Lots of solutions to this problem are being hotly debated. They include reducing pensions, raising retirement ages, increasing labour force participation or offering incentives to encourage savings. Each pose substantial practical and political difficulties.

However, one factor that tends to be overlooked in the pension debate is that the prospective shortfall in accumulated savings can be addressed through stronger economic growth. This would both add to the pool of savings and increase the rate of return on those savings.

Achieving stronger economic growth is easier said than done. But it remains the single biggest factor that will determine whether or not we can fund the pensions of our ageing population.

This should turn our attention to the flipside of savings: investment.
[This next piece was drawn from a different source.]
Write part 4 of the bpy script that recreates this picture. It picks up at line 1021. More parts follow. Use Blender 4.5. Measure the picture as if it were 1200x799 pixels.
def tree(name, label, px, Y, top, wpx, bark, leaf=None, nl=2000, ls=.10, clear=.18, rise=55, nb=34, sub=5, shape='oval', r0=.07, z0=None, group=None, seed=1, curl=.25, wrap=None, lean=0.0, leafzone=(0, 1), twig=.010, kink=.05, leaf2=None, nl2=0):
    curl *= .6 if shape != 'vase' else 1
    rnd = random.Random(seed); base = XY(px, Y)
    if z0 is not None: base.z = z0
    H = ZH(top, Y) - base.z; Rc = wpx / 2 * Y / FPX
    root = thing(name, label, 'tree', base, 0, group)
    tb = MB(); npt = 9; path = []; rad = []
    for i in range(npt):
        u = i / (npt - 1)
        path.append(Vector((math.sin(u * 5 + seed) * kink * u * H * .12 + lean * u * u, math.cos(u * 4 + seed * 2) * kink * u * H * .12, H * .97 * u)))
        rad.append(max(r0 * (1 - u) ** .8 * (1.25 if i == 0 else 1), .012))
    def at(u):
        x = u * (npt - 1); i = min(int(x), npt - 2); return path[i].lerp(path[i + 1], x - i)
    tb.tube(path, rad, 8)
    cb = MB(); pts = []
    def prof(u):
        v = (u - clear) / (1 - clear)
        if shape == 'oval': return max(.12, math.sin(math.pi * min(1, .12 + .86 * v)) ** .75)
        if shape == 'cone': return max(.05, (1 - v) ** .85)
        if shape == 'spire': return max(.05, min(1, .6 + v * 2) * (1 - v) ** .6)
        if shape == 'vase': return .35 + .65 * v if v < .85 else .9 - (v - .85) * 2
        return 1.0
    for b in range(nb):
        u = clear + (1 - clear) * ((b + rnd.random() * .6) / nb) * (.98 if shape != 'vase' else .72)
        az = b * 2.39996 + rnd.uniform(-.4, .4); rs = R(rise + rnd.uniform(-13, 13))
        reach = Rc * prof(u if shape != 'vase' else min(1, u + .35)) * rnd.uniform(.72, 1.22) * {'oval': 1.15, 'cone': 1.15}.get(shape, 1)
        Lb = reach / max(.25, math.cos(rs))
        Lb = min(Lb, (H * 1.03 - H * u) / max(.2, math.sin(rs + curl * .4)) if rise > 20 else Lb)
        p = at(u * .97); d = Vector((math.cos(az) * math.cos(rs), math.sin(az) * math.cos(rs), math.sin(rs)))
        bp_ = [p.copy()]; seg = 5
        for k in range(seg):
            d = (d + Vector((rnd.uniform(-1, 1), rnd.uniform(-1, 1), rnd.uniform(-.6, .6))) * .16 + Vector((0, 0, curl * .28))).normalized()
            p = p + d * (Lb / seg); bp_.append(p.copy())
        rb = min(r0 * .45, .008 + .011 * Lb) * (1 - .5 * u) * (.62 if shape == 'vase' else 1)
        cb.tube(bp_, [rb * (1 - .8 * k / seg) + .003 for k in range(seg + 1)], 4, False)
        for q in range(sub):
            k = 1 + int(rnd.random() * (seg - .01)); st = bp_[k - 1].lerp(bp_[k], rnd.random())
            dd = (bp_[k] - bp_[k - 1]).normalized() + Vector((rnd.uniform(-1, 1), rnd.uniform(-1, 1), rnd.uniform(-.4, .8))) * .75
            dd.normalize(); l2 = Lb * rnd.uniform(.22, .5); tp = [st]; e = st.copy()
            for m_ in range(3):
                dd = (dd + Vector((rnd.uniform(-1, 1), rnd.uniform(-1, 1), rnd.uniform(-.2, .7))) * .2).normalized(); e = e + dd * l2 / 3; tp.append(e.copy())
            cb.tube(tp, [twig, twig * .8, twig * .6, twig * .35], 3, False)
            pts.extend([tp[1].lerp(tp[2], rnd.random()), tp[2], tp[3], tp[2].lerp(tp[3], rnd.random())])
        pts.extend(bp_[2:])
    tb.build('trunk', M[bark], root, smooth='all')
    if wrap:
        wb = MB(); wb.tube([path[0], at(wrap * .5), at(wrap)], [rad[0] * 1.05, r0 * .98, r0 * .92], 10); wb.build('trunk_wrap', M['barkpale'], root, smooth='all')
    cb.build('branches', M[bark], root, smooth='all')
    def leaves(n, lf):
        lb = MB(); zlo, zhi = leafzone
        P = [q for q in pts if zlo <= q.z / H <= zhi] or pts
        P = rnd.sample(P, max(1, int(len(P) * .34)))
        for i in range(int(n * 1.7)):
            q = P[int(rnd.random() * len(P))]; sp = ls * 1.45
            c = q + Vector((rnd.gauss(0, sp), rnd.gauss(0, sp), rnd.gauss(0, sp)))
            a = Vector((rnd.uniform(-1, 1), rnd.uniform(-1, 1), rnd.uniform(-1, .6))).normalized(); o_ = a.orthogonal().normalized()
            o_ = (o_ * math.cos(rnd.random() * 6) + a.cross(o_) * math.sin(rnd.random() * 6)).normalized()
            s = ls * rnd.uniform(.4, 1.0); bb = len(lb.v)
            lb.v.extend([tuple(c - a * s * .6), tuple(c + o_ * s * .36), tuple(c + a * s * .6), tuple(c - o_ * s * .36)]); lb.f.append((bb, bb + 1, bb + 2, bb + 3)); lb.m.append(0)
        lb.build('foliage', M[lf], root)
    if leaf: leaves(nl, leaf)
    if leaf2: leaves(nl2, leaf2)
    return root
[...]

Investment is crucial to long-term growth. Faster economic growth allows income, and therefore savings, to grow faster too. Thus a short-term investment shortage will surely create a long-term growth, and hence savings, problem.

The danger is that worries about a potential savings shortage may become self-fulfilling if they discourage investment. Sadly, it is clear that concerns about prospective pension liabilities have indeed been boosting saving in the corporate sector.

Across the developed world, the revival in the growth in corporate sector capital spending has fallen well short of the growth in profitability. As a result, savings of this sector have recently exceeded its investment for the first time in more than 20 years.

This has been especially true in the UK. Non-financial corporations have more than doubled their net savings from less than £30bn in 2001, to around £68bn last year, equivalent to 5.6 per cent of GDP. It appears that the bulk of this has been devoted to shoring up company pension schemes. Although there is no official data for 2005 yet, employers' contributions to private pension schemes took off in 2002, reaching £48bn in 2004.

There can be little doubt that the stock market collapse at the start of the decade, coupled with the corporate scandals that followed, are the prime reasons for this investment shortfall. Since then, under pressure from the markets, companies have been determined to deliver genuine, sustained profits growth, while adopting a cautious approach to new investment.

Although some of the reluctance to invest in the UK could be attributed to the attractions of investing in the emerging world, even there, investment has fallen short of domestic savings. The corporate sector's reluctance to invest in the developed world, coupled with the flood of Asian savings, has tended to keep interest rates low in recent years. This, in turn, has fuelled a global boom in residential investment.

However, this is not the basis on which future growth can be built. With central banks now raising interest rates in order to head off inflation, the challenge of generating the necessary investment to fuel growth and fund future pensions will become all the greater.